In the first case, you might have specified a mass requirement that just can't be met given the loads you want a robot to move or carry. In the second case, perhaps the only feasible solution is a four-wheeled rover, but you're letting the PM look at enormous manipulators, flying machines, and sixteen-legged walkers, so the search isn't focused enough to result in a good solution. There's a balance between the two extremes, and I don't have any hard and fast rules about how much prior expectation to encode in the metrics and module sets and parameters. If you are certain that a particular feature (e.g. having four wheels and a manipulator) is required for success, then by all means include it; however, also be aware of being too restrictive with the allowable range of parameters or modules. Also keep in mind that using a bad controller in simulation can make even the best robot look like junk as far as the performance metrics are concerned. The need to devise an effective controller is probably the biggest single limitation in applying Darwin2K to new design problems. I don't see any way around it without more computing power, which will make possible the incorporation of either seriously evolved controllers (rather than mere parametric optimization of a controller), or deliberative planners that can devise effective motion plans for a wide range of configurations and tasks.

So, let's say you've created the simulation and are using a reasonable controller, set of metrics and modules, and all the other stuff. The final output consists of three main data products:

evStandaloneGL can be used to observe the final configurations in simulation. It's up to the designer to choose the most appropriate configuration out of the Pareto-optimal set; all of the configurations in it are feasible, but have different trade-offs among the final set of metrics. Usually there are other metrics (e.g. cost or complexity) that aren't included in the synthesis process, but which are reasonably obvious to the designer and which can be used to make the decision about which of the Pareto-optimal configurations is most appropriate.

So, that's the basic process. You create a simulation and any application-specific modules or components you need, then test things with a prototype configuration using evStandaloneGL, then specify the metrics and run pm (most likely multiple times). Pretty simple, eh? :)

I'm also unsure about the practicality of even a simple robot "evolution" on a single PC system, just due to realistic time constraints.

As for what types of synthesis problems you're likely to be able to address on just one or two PCs, it will depend heavily on the complexity of the simulation and how much free reign you'll give the PM. I normally boil the simulation down to the bare minimum set of sub-simulations (e.g. different worst-case obstacles or terrain for a rover) to keep simulation time down, and supply as much a-priori design knowledge to the PM in the form of partially-specified configurations or parameter ranges. While you can have Darwin2K add or remove limbs entirely, or swap feet for wheels or grippers, the limiting factor is often one of control: using a wheeled rather than legged robot will likely require a vastly different controller, and Darwin2K isn't smart enough to create the controller from scratch. So, if you want to look at both wheels and legs (or two other disparate classes of designs), then you'll need to do two separate synthesis runs and compare the final configurations from each to determine what's more appropriate.

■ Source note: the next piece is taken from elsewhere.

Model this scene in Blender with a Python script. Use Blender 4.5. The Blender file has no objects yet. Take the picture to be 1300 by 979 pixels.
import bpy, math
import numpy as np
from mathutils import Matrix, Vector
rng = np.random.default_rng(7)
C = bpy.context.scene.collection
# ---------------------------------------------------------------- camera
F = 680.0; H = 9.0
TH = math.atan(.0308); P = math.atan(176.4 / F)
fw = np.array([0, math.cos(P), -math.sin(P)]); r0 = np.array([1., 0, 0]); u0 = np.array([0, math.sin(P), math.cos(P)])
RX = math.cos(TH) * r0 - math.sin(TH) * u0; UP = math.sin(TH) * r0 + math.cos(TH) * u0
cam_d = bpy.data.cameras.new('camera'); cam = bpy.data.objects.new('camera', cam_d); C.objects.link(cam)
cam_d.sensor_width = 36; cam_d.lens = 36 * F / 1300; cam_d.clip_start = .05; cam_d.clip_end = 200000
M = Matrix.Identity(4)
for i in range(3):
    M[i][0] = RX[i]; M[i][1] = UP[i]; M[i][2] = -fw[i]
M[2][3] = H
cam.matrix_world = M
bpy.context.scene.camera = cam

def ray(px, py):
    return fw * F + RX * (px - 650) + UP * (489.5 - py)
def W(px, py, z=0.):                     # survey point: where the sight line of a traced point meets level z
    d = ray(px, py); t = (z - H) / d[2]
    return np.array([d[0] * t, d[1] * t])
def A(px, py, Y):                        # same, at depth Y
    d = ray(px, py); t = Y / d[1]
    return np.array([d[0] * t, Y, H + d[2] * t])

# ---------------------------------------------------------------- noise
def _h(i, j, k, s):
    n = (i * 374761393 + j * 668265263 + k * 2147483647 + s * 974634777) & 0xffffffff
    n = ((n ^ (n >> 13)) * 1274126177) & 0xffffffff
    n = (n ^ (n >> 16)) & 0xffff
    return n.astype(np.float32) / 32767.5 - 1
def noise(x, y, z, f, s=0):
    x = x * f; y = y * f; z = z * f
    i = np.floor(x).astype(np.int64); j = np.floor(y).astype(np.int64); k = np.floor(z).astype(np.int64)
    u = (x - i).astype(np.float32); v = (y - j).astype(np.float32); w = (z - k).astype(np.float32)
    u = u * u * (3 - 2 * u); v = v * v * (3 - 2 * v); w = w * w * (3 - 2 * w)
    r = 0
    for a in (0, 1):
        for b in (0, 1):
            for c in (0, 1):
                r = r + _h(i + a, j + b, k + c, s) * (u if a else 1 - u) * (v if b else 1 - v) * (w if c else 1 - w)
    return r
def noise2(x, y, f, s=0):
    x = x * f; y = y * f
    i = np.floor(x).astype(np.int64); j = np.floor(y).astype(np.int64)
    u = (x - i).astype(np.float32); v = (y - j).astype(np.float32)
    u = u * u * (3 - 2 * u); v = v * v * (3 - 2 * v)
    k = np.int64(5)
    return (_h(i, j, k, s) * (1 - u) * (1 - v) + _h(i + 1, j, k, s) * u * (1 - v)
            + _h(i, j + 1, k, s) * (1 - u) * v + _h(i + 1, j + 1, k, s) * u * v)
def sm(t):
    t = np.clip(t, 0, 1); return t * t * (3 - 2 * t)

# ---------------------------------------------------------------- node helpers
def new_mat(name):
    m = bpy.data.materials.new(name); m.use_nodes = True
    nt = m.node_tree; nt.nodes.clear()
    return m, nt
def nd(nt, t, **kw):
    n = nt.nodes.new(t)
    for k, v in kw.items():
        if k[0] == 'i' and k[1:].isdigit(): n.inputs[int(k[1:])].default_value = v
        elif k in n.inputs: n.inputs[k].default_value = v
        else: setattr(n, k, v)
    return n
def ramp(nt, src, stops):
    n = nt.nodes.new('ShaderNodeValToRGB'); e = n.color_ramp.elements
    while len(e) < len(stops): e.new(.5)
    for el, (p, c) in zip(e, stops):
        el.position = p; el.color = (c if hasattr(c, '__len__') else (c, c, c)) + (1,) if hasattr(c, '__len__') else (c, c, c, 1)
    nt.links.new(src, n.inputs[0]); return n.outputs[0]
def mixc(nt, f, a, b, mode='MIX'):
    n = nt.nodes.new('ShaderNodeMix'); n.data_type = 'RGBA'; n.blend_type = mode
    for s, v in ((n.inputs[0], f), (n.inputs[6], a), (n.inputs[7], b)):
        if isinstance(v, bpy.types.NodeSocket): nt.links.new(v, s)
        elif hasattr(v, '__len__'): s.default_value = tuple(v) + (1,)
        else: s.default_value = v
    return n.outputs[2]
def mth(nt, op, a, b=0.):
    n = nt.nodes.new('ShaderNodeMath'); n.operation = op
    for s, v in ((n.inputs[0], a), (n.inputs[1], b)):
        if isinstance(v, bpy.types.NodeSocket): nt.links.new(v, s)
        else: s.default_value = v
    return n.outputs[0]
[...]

So, that's a five-minute intro to using Darwin2K. Chances are, you'll want something specific that hasn't been implemented already, but it's also likely that a lot of what you need is already there. After you've gotten a feel for the demos and what classes there already are, take a look at Making Plugins. While you can add your code straight into Darwin2K, this makes upgrading to a newer version much more difficult. Plugins let you how to add your own code in an encapsulated manner so you can upgrade the core Darwin2K distribution without worrying about wiping out your changes or having to patch them into the updated files. Good luck!